Rabobank: What If… The Protectionists Are Right And The Free Traders Are Wrong?

“When I used to read fairy tales, I fancied that kind of thing never happened, and now here I am in the middle of one!” (Alice in Wonderland, Chapter 4, The Rabbit Sends in a Little Bill)

What if… the protectionists are right and the free traders are wrong?

2020 starts with markets feeling optimistic due to a US-China trade deal and a reworked NAFTA in the form of the USMCA. However, the tide towards protectionism may still be coming in, not going out.

The intellectual appeal of the basis for free trade, Ricardo’s theory of comparative advantage, where Portugal specializes in wine, and the UK in cloth, is still clearly there. Moreover, trade has always been a beneficial and enriching part of human culture. Yet the fact is that for the majority of the last 5,000 years global trade has been highly-politicized and heavily-regulated. Indeed, global free-trade only began following the abolition of the UK Corn Laws in 1846, which reduced British agricultural tariffs, brought in European wheat and corn, and allowed the UK to maximize its comparative advantage in industry. Yet it took until 1860 for the UK to fully embrace free trade, and even then the unpalatable historical record is that during this ‘golden age’, the British:

Destroyed the Indian textile industry to benefit their own cloth manufacturers;

Started the Opium Wars to balance UK-China trade by selling China addictive drugs;
Ignored the Irish Potato Famine and continued to allow Irish wheat exports;
Forced Siam (Thailand) to open up its economy to trade with gunboats (as the US did with Japan); and
Colonized much of Africa and Asia.
As we showed back in ‘Currency and Wars’, after an initial embrace of free trade, the major European powers and Japan saw that their relative comparative advantage meant they remained at the bottom of the development ladder as agricultural producers, an area where prices were also being depressed by huge US output; meanwhile, the UK sold industrial goods, ran a huge trade surplus, and ruled the waves militarily. This was politically unsustainable even though the UK vigorously backed the intellectual concept of free trade given it was such a winner from it.

Regardless, the first flowering of free trade collapsed back into nationalism and protectionism – bloodily so in 1914. Free trade was tried again from 1919 – but burned-out even more bloodily in the 1930s and 1940s. After WW2, most developed countries had moderately free trade – but most developing countries did not. We only started to reembrace global free trade from the 1990s onwards when the Cold War ended – and here it is under stress again. In short, only around 100 years in a total of 5,000 years of civilization has seen real global free trade, it has failed twice already, and it is once again coming under pressure.

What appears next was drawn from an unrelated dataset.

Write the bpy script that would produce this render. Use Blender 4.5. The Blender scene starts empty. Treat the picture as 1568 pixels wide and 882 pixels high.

What are we getting wrong? Perhaps that Ricardo’s theory has major flaws that don’t get included in our textbooks, as summarized in this overlooked quote

“It would undoubtedly be advantageous to the capitalists of England…[that] the wine and cloth should both be made in Portugal [and that] the capital and labour of England employed in making cloth should be removed to Portugal for that purpose.” Which is pretty much what happens today! However, Ricardo adds that this won’t happen because “Most men of property [will be] satisfied with a low rate of profits in their own country, rather than seek a more advantageous employment for their wealth in foreign nations,” which is simply not true at all! In other words, his premise is flawed in that:

It is atemporal in assuming countries move to their comparative advantage painlessly and instantly;
It assumes full employment when if there is unemployment a country is better off producing at home to reduce it, regardless of higher cost;
It assumes capital between countries is immobile, i.e., investors don’t shift money and technology abroad. (Which Adam Smith’s ‘Wealth of Nations’, Book IV, Chapter II also assumes doesn’t happen, as an “invisible hand” keeps money invested in one’s home country’s industry and not abroad: we don’t read him correctly either.);
It assumes trade balances under free trade – but since when has this been true? Rather we see large deficits and inverse capital flows, and so debts steadily increasing in deficit countries;
It assumes all goods are equal as in Ricardo’s example, cloth produced in the UK and wine produced in Portugal are equivalent. Yet some sectors provide well-paid and others badly-paid employment: why only produce the latter?